— Start Dataset extract —

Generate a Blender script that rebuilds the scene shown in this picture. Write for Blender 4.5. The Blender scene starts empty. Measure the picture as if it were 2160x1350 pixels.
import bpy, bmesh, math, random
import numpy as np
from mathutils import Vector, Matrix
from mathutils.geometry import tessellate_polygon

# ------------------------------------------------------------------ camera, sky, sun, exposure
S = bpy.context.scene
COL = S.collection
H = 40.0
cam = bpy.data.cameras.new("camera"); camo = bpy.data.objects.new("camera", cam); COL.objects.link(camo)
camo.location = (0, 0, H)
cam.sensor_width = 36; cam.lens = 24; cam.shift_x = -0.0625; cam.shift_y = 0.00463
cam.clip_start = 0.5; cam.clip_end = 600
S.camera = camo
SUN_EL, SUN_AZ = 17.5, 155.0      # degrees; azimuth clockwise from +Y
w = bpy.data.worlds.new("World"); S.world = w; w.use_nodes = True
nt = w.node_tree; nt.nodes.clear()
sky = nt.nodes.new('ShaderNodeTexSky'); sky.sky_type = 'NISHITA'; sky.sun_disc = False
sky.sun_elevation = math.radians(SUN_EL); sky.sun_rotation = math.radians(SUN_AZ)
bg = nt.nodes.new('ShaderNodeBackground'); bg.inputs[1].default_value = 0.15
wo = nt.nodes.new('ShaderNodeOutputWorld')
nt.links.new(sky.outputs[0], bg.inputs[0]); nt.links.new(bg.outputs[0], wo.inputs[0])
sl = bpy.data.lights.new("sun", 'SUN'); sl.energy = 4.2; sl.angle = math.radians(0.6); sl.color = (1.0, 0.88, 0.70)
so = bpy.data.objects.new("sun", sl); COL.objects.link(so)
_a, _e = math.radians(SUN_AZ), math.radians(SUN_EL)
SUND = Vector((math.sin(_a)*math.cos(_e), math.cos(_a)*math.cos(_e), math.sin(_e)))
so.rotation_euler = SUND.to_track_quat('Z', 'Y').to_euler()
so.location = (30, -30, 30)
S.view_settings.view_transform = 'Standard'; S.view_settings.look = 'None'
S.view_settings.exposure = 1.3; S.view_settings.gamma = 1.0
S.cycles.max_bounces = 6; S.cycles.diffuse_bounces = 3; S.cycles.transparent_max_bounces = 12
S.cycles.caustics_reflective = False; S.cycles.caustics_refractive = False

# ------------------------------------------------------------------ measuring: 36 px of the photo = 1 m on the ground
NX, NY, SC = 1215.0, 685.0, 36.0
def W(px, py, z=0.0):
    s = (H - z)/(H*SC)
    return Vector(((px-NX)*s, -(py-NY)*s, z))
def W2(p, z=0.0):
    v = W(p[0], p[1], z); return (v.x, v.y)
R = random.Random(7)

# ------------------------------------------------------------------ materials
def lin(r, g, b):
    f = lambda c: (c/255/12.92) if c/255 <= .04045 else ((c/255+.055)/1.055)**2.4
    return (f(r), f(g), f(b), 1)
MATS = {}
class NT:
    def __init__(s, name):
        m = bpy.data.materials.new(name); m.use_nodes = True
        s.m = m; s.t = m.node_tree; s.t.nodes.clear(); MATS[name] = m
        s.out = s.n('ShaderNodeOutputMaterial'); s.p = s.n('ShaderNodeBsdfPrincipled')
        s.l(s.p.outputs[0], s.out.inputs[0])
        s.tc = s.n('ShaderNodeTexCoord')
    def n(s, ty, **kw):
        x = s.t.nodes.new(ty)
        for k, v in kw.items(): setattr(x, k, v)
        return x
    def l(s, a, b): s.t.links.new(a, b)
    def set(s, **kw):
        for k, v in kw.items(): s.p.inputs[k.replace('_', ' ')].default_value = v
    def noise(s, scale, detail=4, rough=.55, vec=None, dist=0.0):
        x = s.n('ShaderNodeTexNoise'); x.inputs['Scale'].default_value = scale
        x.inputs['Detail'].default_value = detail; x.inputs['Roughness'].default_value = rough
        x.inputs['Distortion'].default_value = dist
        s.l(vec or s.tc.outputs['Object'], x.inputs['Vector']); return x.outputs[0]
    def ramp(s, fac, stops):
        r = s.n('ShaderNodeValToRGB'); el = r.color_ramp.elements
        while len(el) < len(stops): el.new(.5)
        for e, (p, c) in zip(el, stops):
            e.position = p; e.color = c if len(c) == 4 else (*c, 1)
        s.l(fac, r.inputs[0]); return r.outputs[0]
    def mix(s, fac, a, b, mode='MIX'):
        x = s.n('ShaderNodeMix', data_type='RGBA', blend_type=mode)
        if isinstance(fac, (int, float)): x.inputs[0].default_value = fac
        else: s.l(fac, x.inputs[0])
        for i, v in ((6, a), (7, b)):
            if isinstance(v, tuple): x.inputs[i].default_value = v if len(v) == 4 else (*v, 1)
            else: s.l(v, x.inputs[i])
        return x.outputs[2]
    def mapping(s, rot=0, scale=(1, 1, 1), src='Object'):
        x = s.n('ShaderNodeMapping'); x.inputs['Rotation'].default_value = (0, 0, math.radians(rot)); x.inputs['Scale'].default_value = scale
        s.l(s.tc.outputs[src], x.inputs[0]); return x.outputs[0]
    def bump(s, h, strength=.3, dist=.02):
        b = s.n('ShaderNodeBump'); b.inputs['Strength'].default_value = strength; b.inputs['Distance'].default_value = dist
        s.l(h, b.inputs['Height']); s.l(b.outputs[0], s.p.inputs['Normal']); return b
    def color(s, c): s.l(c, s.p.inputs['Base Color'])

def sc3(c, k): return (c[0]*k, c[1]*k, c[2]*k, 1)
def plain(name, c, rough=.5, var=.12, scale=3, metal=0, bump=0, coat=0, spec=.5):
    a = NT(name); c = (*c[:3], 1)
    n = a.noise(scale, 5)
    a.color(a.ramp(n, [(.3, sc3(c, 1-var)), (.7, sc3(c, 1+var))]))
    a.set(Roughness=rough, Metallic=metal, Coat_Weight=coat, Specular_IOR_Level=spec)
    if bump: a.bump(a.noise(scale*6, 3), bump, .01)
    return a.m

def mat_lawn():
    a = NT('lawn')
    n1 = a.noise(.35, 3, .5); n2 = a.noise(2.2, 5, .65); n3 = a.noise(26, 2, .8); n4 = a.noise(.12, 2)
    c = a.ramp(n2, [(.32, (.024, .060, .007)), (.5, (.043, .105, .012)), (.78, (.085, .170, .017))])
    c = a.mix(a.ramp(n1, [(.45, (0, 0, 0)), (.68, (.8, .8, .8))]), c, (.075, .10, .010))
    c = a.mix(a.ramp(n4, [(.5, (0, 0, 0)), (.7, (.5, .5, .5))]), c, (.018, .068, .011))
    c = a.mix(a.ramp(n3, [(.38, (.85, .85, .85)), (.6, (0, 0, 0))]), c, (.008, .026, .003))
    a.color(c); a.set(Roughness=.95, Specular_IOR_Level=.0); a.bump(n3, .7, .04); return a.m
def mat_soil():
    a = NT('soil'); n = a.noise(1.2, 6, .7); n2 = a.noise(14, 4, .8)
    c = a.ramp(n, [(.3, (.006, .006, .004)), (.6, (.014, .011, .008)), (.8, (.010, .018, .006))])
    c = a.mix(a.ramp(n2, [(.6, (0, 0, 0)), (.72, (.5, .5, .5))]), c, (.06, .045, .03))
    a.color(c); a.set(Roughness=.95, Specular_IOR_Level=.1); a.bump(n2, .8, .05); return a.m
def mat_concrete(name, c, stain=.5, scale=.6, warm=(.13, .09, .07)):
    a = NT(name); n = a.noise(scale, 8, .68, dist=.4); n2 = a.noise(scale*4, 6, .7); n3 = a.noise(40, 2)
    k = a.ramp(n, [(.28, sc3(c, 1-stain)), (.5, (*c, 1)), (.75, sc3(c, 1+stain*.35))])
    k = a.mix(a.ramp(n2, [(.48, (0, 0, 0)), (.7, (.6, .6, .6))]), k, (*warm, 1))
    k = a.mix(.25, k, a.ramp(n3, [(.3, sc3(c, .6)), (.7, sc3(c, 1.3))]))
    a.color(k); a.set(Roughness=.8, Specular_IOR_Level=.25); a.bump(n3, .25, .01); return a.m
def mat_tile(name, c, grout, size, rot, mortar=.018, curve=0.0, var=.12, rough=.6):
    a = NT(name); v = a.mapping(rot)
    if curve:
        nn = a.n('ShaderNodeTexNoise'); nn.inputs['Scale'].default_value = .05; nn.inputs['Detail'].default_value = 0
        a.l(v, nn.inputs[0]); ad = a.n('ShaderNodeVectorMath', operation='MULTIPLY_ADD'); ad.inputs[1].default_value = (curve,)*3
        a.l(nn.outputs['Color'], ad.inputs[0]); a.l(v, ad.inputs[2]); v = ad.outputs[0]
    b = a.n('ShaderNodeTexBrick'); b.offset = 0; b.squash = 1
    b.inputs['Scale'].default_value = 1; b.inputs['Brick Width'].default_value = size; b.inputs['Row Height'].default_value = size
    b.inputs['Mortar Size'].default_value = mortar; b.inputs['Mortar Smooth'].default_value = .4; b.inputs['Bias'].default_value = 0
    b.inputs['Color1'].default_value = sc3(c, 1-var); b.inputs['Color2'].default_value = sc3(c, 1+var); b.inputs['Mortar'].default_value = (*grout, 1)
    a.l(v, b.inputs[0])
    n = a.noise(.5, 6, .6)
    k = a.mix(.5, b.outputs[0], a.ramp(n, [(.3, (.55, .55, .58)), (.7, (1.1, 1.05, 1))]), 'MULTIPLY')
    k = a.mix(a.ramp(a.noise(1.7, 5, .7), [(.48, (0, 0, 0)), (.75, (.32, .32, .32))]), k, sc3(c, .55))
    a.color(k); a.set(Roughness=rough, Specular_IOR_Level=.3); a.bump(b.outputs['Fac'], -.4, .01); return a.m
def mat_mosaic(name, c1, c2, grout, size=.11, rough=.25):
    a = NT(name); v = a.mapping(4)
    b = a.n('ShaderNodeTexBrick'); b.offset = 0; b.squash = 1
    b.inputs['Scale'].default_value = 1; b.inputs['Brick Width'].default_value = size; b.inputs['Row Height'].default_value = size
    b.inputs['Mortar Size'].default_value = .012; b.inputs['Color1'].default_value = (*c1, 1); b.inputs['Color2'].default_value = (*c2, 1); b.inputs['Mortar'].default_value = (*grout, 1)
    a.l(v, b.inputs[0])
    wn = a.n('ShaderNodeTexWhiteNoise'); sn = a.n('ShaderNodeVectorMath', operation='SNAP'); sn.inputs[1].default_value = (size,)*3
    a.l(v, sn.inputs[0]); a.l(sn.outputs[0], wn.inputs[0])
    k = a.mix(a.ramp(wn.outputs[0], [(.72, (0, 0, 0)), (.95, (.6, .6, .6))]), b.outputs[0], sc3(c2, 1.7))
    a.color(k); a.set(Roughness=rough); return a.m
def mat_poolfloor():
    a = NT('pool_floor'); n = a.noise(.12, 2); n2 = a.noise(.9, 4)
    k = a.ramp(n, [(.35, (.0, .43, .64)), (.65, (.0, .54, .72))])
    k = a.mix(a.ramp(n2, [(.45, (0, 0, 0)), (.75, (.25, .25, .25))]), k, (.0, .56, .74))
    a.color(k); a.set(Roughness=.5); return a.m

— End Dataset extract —

* What to do: Where a line above contains the word "scene", copy that line.

* Output of the exercise:
Generate a Blender script that rebuilds the scene shown in this picture. Write for Blender 4.5. The Blender scene starts empty. Measure the picture as if it were 2160x1350 pixels.
S = bpy.context.scene